La société égyptienne Electricity Holding Compagny a justifié, dans un communiqué, les délestages en raison du manque de carburant fourni aux centrales électriques, à l’augmentation de la consommation quotidienne d’électricité par les ménages, au non-respect des méthodes de rationalisation de la consommation et à l’élévation du taux de vol de courant électrique.
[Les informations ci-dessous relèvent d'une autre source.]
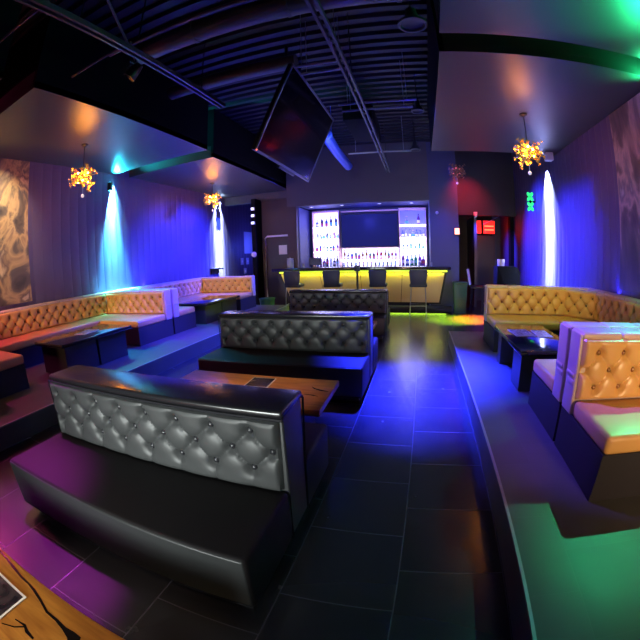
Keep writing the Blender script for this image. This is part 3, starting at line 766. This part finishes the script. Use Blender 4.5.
row(-3.62, -2.76, 7, 12.78, 1.8705, ['clear', 'green', 'purple', 'blue'], 'on the third tier of the left bar shelf', .92)
row(-3.62, -2.76, 7, 12.78, 1.3515, ['blue', 'dark', 'purple', 'clear'], 'on the bottom tier of the left bar shelf', 1.1)
row(-2.62, -.68, 15, 12.78, 1.5565, ['blue', 'green', 'red', 'dark', 'purple', 'amber'], 'on the lit shelf under the bar television', .94)
row(-2.60, -.70, 14, 12.50, 1.3515, ['clear', 'dark', 'blue', 'red'], 'on the back counter under the bar television', .62)
row(-.56, .27, 2, 12.78, 2.7405, ['clear', 'purple'], 'on the top tier of the right bar shelf', 1.1)
row(-.56, .27, 7, 12.78, 2.3105, ['clear', 'clear', 'blue'], 'on the second tier of the right bar shelf', .92)
row(-.56, .27, 6, 12.78, 1.9005, ['clear', 'blue', 'green', 'clear'], 'on the third tier of the right bar shelf', .8)
row(-.56, .27, 6, 12.78, 1.3515, ['purple', 'green', 'blue', 'purple'], 'on the bottom tier of the right bar shelf', 1.2)
# things on the counter
t = thing('glass_jar', 'clear jar on the left end of the bar counter', 'jar', (-4.02, 11.15, 1.356))
bm = NB(); lathe(bm, [(0, .004), (.11, .004), (.115, .02), (.115, .26), (.10, .29), (.10, .30), (.09, .30), (.105, .26), (.105, .02), (0, .02)], 16); finish('body', bm, G['clear'], t)
bm = NB(); lathe(bm, [(0, .335), (.02, .335), (.02, .315), (.11, .312), (.11, .302), (0, .302)], 16); finish('lid', bm, M_steel, t)
t = thing('register_screen', 'small dark register screen behind the left part of the bar counter', 'register', (-3.30, 11.55, 1.356), math.radians(10))
bm = NB(); box(bm, -.20, .20, -.02, .02, .06, .30, .006, 1); finish('screen', bm, M_navy, t)
bm = NB(); tube(bm, [(0, 0, .01), (0, .03, .1)], .02, 8); box(bm, -.1, .1, -.06, .08, 0, .012); finish('stand', bm, M_blkplastic, t)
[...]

L’entité sioniste a contribué aussi à l’asphyxie de l’économie égyptienne en arrêtant les livraisons de gaz à l’Egypte, en invoquant des menaces sécuritaires. Le ministre des Finances égyptien a invoqué, quant à lui, la raison de la hausse des prix du pétrole combinée à la libéralisation du prix de change et l’augmentation de l’utilisation des climatiseurs. Devant le constat, les solutions manquent d’efficacité. «Jusqu’à présent, le gouvernement n’est pas en mesure de déterminer avec précision les chiffres de la consommation et du déficit, ni de justifier les raisons du retard dans la passation des contrats de livraison de GNL, alors qu’il connaît parfaitement la durée de la crise… Il n’est pas non plus en mesure de déterminer dans quelle mesure il pourra mettre fin aux délestages de manière sérieuse, ni quand le gaz nécessaire à l’industrie sera disponible», regrette Mohamed Fouad en prenant exemple sur les chiffres officiels de la consommation, qui sont de l’ordre de 162 millions de mètres cubes de gaz par jour pour la production de l’électricité, soit 5,67 mds de pieds cubes par jour, ce qui est loin des 3,3 mds de pieds cubes annoncés en mai dernier.
Selon les mêmes données, le secteur industriel consomme 2,2 milliards de pieds cubes de gaz par jour, alors que le besoin total du pays est d’environ 7,9 mds de pieds cubes par jour durant la période estivale.